I dream of essays and essayists: real and unreal authors, achieved and impossible examples of a genre (it’s not the word, not at all) that would – what, exactly? Perform a combination of exactitude and evasion that seems to me to define what writing ought to be. A form that would instruct, seduce and mystify in equal mea­sure. (Michael Hamburger: ‘but the essay is not a form, has no form; it is a game that creates its own rules.’) Does that sound like what one might want from art or literature in general, not from essays only? Perhaps one category stands for everything, defines what I want from all art forms. The boundaries of this thing, this en­tity or inclination I admire – these I’ll have to determine later. For now it’s enough, I hope, to acknowledge that what I desire in essays – all those essays named or al­luded to in the list above, almost all of which are real – is this simultaneity of the acute and the susceptible. To be at once the wound and a piercing act of precision: that makes it sound as though all I care for is style, that old-fashioned thing. It might well be true. But isn’t style exactly a contention with the void, an attitude or alignment plucked from chaos and nullity? Style as the prize, not a rule of the game. Style as sport in another sense too: botanical anomaly or innovation,avant-garde mutant. But don’t sports get assimilated in the end? Aberrations accommodated, rogues, freaks and rarities corralled and tamed? Curiosities neatly la­belled, safely immured in vitrines and cabinets.

I may have imagined all of this – I might be describ­ing a form that doesn’t (yet) exist.

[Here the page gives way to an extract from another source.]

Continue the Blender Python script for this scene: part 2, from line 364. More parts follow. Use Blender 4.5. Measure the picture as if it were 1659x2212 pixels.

I have no clue how to write about the essay as a stable entity or established class, how to trace its history diligently from uncertain origins through successive phases of literary dominance and abeyance, to its present status as modest publishing revenant: the genre (please do not call it ‘creative non­fiction’) on which many writers’ and readers’ hopes are hung, many print and online columns filled with reflec­tions on whether non-fiction is the new fiction, the essay the new novel, confession the new invention. Or rather, I know too well how that particular essay on essays gets written, what are its touchstones, where its arguments directed, how circular the sense that the writer is ex­plaining a form to which he or she hopes to yoke the present text. I like circles and lines and symmetry too, more than is good for me as writer and as human, but in this case I cannot give myself to an elegant tale about the essay, neither to a pointed defence, rhetorical apology, psyched manifesto. (I find myself allergic to polemics, and so in the pages that follow some partisans of political essaying, or boisterous critical opinion, may find that their exemplars are absent. It’s not that I dislike a certain violence in the essay, but I can’t believe in a writing that is forcefully only itself – I want obliquity, essays that ap­proach their targets, for there must be targets, slantwise, or with a hail of conflicted attitudes. This too may be political, even radical. It will often look like something else: what used to be called formalism, or dismissed as aestheticism.) I will have to write, can only write, in fits and starts, in passages that aspire to something like an argument, but others too that will seem to come from the very confusion the first class exists to cure. There are many passages in the works of the great essayists, and perhaps also the less-than-great, that will sanction a failure or refusal to cohere. Here is the poet William Carlos Williams, in the essay that yielded an epigraph for this book:

Each essay rings the changes of its range, the breadth, the penetration moving inward about the fashionable brick of all styles, unity. Unity is the shallowest, the cheapest deception of all composition. In nothing is the banality of the intelligence more clearly mani-fested. There is no less significant matter for the attention. Every piece of writing, it matters not what it is, has unity. Inexpert or bad writing most terribly so. But ability in an essay is multiplicity, infinite fracture, the intercrossing of opposed forces establishing any number of opposed centres of stillness.